Tuesday, September 30, 2008

Road Trips Through History

Dwight Young’s anthology, Road Trips through History: A Collection of Essays from Preservation Magazine, was an extremely enjoyable read and opened my eyes to many aspects of preservation I had not considered. As a collection of essays written over a decade, Road Trips Through History is hard to pigeonhole into a category, the essays are too wide ranging. However, as mentioned, this quality reveals the breadth and scope of the preservation movement and the amount of effort that is required to keep the physical remnants of the past alive. Young examines life with a tinge of nostalgia and a keen wit, reflecting on how much our environment means to and influences us in all areas of our lives, from porchin’ to gazing up at the night’s stars.
While reading Young’s compilation I was continually surprised with the range of efforts preservationists are concerned with. Prior to reading this book, when I thought of preservationists, the first thing to pop into my mind was historic downtown. I most frequently associate the movement with keeping old buildings from the city or towns founding and once that building is in their hands, preserving it and not changing anything about the structure. That is why I particularly enjoyed the essay about the bright blue home, where Young stated, “Change and historic district are not antithetical concepts.” Change is good and “everything is temporary” (Young, 21).

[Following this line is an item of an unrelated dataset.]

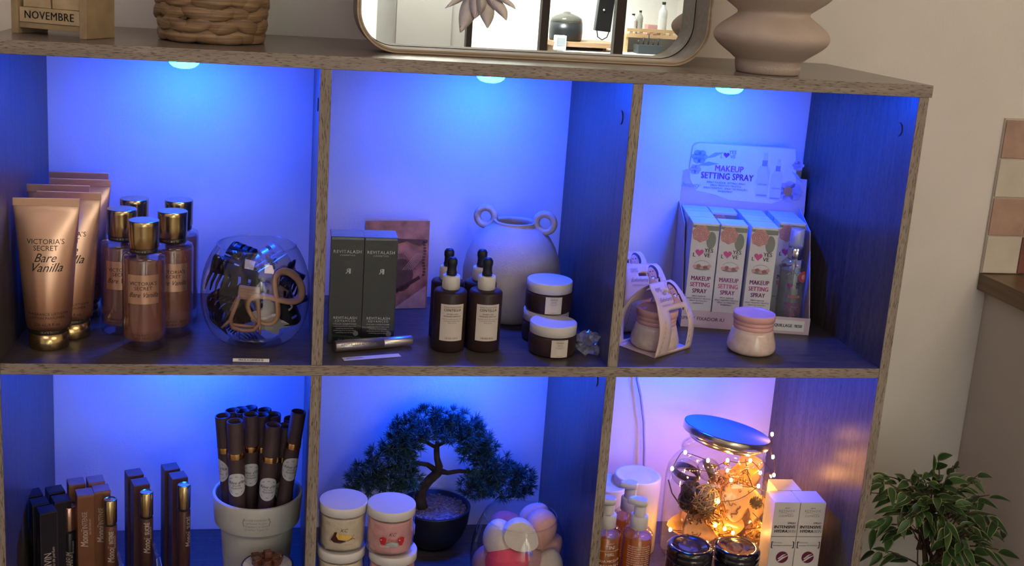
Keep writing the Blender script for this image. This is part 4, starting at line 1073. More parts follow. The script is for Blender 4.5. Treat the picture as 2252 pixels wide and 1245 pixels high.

Preservation is not about keeping everything the same. Rather it is about celebrating differences and enjoying the unique. Anything someone took the time to preserve and keep safe is important because of the ideas that are conveyed. This thing is worth remembering and a physical representation is left behind for us to enjoy, contemplate, and even struggle with. Even if it is just two huge pile of waste rock, if something’s disappearance would “rob of something important” it is worthy of preservation.
These essays are a very enjoyable read. Many move you, to sadness, to indignation, to humor. But they all share a message, anything that is meaningful to your community, your family, or yourself is worthy of preservation. Young concedes we have to make room for progress, but that does not mean razing anything that gets in our way. The past has meaning, without physical representation it is difficult to remember that meaning.

1 comment:

Nicole H. said...

I agree with your assessment of Young's conclusion about how the importance of anything is therefore deemed worthy of preservation. I too usede to associate historic preservation with the types of buildings you see in those downtown districts and it was refreshing to see that that is in fact not the case. Your conclusion about remembering the meaning of the past through physical representation proves the old cliché correct: If you don't learn from the past you are doomed to repeat it. These things become cliché because they are so true though; without preserving that remnant of the past that holds some significance to us it becomes lost as time goes by.